Safe is depressing

I love AMC’s Mad Men. Of course, I’m seriously bothered by the way women are treated and the way they behave in it, and I’m ever-grateful I don’t have to wear hose and heels to work, but it is set in 1960 and that was life then.

Unfortunately, the magnificent ballsy bravado of that time has also gone the way of unchecked blatant sexual harassment and laser-breast bras.

That is sad. The bravado loss, not the bras.

Okay, so maybe the 3 (plus)-martini lunch had its downsides, but what did we lose with it and the other indulgences of times past? We’ve lost connecting with our clients, and their clients, in a special way. There is a bond formed in shared experiences and the more different and individual the experience, the better the bond. We all have stories from our (mis-spent?) youths of the time when “some friends and I _____” [fill in the blank with details you will never tell your kids]. Well, in the past (and a few times more recently) these sorts of stories existed between creatives and clients. I think we’ve lost something with them.

We used to bond with clients by shared experiences–ones that broke certain barriers.
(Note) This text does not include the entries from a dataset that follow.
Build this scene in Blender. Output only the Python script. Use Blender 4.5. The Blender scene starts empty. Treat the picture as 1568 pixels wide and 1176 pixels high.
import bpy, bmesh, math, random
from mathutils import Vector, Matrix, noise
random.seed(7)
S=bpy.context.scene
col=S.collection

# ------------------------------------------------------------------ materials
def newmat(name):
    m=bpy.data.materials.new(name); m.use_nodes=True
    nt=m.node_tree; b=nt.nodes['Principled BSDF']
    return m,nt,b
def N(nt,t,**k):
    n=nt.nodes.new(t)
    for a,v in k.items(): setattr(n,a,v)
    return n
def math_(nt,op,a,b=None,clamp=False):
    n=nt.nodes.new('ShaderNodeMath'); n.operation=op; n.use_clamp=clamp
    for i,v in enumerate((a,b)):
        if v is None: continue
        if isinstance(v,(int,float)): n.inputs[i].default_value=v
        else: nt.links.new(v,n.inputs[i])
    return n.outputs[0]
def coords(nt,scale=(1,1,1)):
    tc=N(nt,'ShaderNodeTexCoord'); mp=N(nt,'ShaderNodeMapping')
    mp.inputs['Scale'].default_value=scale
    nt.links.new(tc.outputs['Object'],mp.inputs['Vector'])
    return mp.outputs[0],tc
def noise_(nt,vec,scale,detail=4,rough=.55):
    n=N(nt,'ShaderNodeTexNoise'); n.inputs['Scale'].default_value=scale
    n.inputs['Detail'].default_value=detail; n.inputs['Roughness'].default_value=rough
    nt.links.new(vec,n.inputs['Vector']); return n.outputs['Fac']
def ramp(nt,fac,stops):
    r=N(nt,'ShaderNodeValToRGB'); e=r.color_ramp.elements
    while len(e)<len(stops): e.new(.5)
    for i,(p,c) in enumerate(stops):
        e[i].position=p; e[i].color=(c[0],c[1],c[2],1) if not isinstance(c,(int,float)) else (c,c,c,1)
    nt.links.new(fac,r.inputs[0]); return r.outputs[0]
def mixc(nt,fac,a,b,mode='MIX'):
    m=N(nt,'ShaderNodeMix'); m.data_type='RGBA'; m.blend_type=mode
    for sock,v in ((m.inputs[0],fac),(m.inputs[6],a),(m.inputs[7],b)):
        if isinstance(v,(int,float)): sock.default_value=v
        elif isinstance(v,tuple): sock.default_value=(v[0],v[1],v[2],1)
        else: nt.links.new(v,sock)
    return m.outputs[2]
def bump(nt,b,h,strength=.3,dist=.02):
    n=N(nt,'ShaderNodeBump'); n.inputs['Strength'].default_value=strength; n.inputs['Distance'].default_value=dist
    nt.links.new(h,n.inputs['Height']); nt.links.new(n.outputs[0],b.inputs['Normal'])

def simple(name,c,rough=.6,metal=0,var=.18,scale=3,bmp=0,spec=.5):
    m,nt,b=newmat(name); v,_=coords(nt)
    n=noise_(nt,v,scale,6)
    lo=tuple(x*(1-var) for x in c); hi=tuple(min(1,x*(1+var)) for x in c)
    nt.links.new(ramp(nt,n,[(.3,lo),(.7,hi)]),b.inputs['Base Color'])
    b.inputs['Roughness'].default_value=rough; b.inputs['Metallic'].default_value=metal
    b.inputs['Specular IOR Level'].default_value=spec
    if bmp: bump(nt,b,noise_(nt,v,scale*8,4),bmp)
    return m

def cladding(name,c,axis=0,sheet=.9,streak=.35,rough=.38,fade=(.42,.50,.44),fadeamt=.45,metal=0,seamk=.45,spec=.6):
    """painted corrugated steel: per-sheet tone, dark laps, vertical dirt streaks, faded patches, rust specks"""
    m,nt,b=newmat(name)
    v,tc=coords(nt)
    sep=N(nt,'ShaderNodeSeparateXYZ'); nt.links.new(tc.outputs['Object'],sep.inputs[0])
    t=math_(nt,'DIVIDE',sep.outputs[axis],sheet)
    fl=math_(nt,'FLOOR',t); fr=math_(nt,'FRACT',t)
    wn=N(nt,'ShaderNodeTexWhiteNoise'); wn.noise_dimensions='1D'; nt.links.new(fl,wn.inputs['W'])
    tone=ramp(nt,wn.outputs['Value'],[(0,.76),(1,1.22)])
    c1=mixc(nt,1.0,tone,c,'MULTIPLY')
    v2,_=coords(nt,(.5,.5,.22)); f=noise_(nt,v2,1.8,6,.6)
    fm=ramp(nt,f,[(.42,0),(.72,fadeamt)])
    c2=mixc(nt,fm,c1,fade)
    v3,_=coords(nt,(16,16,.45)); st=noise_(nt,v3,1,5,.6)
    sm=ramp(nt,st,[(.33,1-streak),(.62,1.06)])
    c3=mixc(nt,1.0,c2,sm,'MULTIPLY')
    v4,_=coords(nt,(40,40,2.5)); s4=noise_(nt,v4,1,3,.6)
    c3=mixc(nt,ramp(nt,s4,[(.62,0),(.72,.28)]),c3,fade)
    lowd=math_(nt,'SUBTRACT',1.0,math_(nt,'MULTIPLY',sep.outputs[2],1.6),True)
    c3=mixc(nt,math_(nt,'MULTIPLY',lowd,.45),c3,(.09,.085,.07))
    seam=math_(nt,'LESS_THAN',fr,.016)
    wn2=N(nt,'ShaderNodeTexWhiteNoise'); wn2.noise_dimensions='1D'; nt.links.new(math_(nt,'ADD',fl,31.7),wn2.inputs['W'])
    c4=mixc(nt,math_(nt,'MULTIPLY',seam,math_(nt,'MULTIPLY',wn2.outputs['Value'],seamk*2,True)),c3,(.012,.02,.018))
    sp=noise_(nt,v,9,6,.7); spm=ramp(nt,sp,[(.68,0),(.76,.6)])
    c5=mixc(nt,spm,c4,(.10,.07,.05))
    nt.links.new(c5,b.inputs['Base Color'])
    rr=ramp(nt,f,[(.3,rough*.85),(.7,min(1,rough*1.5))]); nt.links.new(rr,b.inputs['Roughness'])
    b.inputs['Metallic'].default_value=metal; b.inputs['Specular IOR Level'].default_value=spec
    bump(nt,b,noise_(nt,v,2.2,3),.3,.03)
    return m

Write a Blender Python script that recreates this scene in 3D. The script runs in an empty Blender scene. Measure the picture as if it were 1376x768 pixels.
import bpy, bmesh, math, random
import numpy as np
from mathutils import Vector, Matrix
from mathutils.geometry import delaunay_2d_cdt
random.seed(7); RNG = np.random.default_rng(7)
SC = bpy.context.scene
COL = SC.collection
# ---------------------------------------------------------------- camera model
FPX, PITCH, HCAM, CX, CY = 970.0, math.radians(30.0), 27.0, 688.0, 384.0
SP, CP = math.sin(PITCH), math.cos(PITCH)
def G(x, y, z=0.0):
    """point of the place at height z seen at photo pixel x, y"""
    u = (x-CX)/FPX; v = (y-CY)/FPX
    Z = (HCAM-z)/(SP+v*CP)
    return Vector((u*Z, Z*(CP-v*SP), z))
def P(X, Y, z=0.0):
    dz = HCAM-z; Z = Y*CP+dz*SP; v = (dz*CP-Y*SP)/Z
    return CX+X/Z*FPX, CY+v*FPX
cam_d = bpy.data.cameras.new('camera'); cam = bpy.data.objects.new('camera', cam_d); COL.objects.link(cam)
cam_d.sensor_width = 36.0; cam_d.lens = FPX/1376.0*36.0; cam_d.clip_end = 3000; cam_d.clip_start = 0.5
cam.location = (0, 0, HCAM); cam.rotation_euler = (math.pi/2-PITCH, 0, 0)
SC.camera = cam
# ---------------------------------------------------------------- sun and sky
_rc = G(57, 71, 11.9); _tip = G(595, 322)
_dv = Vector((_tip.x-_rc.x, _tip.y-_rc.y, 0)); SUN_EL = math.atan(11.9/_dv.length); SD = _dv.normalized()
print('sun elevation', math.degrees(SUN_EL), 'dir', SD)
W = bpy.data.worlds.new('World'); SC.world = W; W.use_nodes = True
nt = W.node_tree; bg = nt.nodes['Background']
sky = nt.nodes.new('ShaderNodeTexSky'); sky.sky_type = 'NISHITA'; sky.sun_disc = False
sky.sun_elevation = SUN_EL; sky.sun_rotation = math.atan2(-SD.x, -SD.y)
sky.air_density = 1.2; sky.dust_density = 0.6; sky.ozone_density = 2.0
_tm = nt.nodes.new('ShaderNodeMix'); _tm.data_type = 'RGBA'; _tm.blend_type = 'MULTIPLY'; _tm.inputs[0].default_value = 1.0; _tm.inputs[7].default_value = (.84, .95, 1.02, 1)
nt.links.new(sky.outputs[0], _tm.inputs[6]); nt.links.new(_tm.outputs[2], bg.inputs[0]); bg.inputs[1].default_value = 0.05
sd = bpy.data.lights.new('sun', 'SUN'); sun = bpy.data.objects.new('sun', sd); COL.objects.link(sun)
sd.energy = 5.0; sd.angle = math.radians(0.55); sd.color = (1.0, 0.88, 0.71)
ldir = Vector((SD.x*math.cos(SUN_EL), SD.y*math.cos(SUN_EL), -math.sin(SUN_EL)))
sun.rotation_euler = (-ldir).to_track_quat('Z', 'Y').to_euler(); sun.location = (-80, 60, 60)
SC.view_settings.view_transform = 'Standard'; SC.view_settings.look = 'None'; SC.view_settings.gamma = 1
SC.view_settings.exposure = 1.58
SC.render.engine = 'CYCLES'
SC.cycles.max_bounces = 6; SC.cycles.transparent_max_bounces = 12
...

Back in the Mad Men day, there were bigger, clearer barriers to break (there was a great scene where a client talked negatively about some professional man not wearing a hat) so maybe it was easier. But we have got to find ways to reconnect, to give great experiences to clients so the stories and bonding can take place.

Maybe that doesn’t mean getting drunk at lunch…in fact I can pretty much bet on that one being gone, but that doesn’t mean we have to be a bunch of meek Beta males and females. Instead, as creatives we should find other ways of creating shared experiences and I think the most successful of those will definitely cross out of that self-imposed “safe” corral.